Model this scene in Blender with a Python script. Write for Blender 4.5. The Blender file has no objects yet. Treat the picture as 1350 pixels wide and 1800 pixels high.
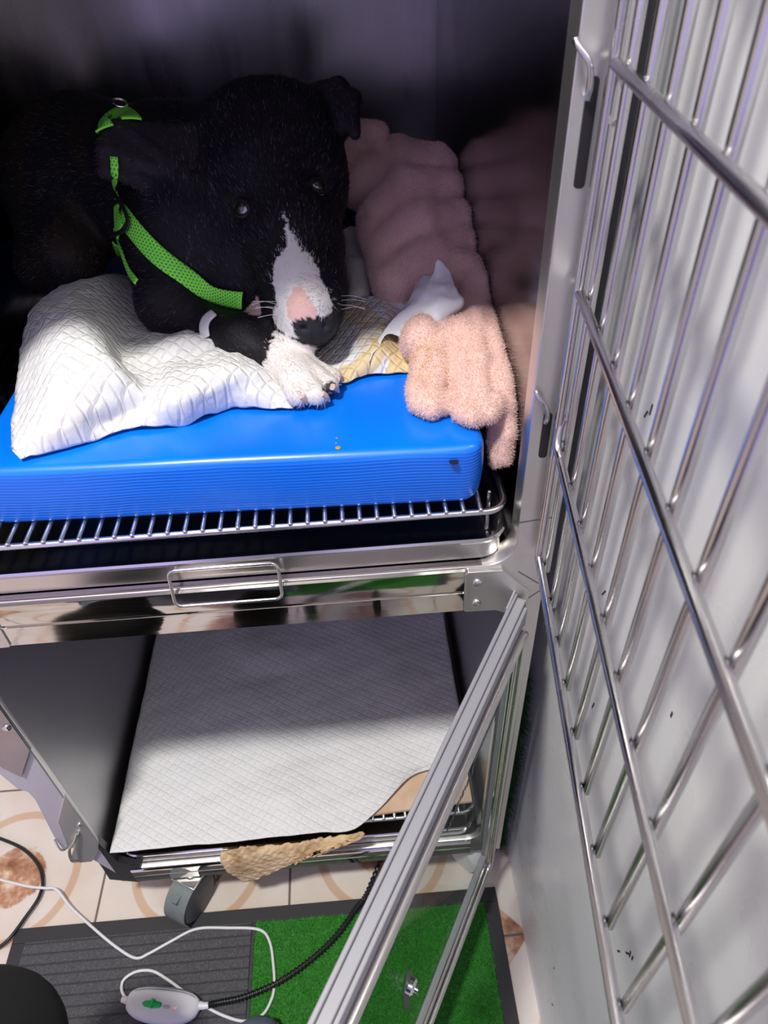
import bpy, bmesh, math, random
import numpy as np
from mathutils import Vector, Matrix
random.seed(7); rng = np.random.default_rng(7)
S = bpy.context.scene
COL = S.collection

# ------------------------------------------------------------------ camera
CAM = np.array([0.0, -0.6, 1.58]); F = 1247.06
RM = np.array([[0.996931, -0.073251, 0.027621], [-0.06931, -0.661846, 0.746428], [-0.036396, -0.746052, -0.664892]])
cd = bpy.data.cameras.new('camera'); cam = bpy.data.objects.new('camera', cd); COL.objects.link(cam)
cd.sensor_fit = 'HORIZONTAL'; cd.sensor_width = 36; cd.lens = F / 1350 * 36; cd.clip_start = 0.01
M = Matrix.Identity(4)
for i in range(3):
    M[i][0] = RM[i, 0]; M[i][1] = -RM[i, 1]; M[i][2] = -RM[i, 2]; M[i][3] = CAM[i]
cam.matrix_world = M
cd.dof.use_dof = True; cd.dof.focus_distance = 0.93; cd.dof.aperture_fstop = 11
S.camera = cam
S.view_settings.view_transform = 'Standard'; S.view_settings.look = 'None'
S.view_settings.gamma = 1; S.view_settings.use_curve_mapping = False
S.view_settings.exposure = 0.0

# ------------------------------------------------------------------ world and light
w = bpy.data.worlds.new('world'); S.world = w; w.use_nodes = True
wb = w.node_tree.nodes['Background']; wb.inputs[0].default_value = (0.60, 0.52, 1.0, 1); wb.inputs[1].default_value = 1.3
LIGHT = (-0.72, -0.90, 3.50)
ld = bpy.data.lights.new('ceiling_lamp', 'AREA'); ld.shape = 'DISK'; ld.size = 0.27; ld.energy = 94; ld.color = (1, 0.975, 0.92)

def pz(px, py, z):
    if z > 1.105: z -= .0105      # everything that rests on the mattress follows its top
    r = RM @ np.array([px - 675, py - 900, F]); return CAM + r * (z - CAM[2]) / r[2]
def pyy(px, py, y):
    r = RM @ np.array([px - 675, py - 900, F]); return CAM + r * (y - CAM[1]) / r[1]
def pd(px, py, d):
    r = RM @ np.array([px - 675, py - 900, F]); return CAM + r * d / F
def project(P):
    c = (np.asarray(P) - CAM) @ RM
    return np.stack([675 + F * c[..., 0] / c[..., 2], 900 + F * c[..., 1] / c[..., 2]], -1)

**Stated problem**
Exactly reproduce the run of lines from the start of the listing through the line with "ld = bpy.data.lights.new('ceiling_lamp', 'AREA');", inclusive; pictures are not copied.

**Solution to the problem**
Model this scene in Blender with a Python script. Write for Blender 4.5. The Blender file has no objects yet. Treat the picture as 1350 pixels wide and 1800 pixels high.
import bpy, bmesh, math, random
import numpy as np
from mathutils import Vector, Matrix
random.seed(7); rng = np.random.default_rng(7)
S = bpy.context.scene
COL = S.collection

# ------------------------------------------------------------------ camera
CAM = np.array([0.0, -0.6, 1.58]); F = 1247.06
RM = np.array([[0.996931, -0.073251, 0.027621], [-0.06931, -0.661846, 0.746428], [-0.036396, -0.746052, -0.664892]])
cd = bpy.data.cameras.new('camera'); cam = bpy.data.objects.new('camera', cd); COL.objects.link(cam)
cd.sensor_fit = 'HORIZONTAL'; cd.sensor_width = 36; cd.lens = F / 1350 * 36; cd.clip_start = 0.01
M = Matrix.Identity(4)
for i in range(3):
    M[i][0] = RM[i, 0]; M[i][1] = -RM[i, 1]; M[i][2] = -RM[i, 2]; M[i][3] = CAM[i]
cam.matrix_world = M
cd.dof.use_dof = True; cd.dof.focus_distance = 0.93; cd.dof.aperture_fstop = 11
S.camera = cam
S.view_settings.view_transform = 'Standard'; S.view_settings.look = 'None'
S.view_settings.gamma = 1; S.view_settings.use_curve_mapping = False
S.view_settings.exposure = 0.0

# ------------------------------------------------------------------ world and light
w = bpy.data.worlds.new('world'); S.world = w; w.use_nodes = True
wb = w.node_tree.nodes['Background']; wb.inputs[0].default_value = (0.60, 0.52, 1.0, 1); wb.inputs[1].default_value = 1.3
LIGHT = (-0.72, -0.90, 3.50)
ld = bpy.data.lights.new('ceiling_lamp', 'AREA'); ld.shape = 'DISK'; ld.size = 0.27; ld.energy = 94; ld.color = (1, 0.975, 0.92)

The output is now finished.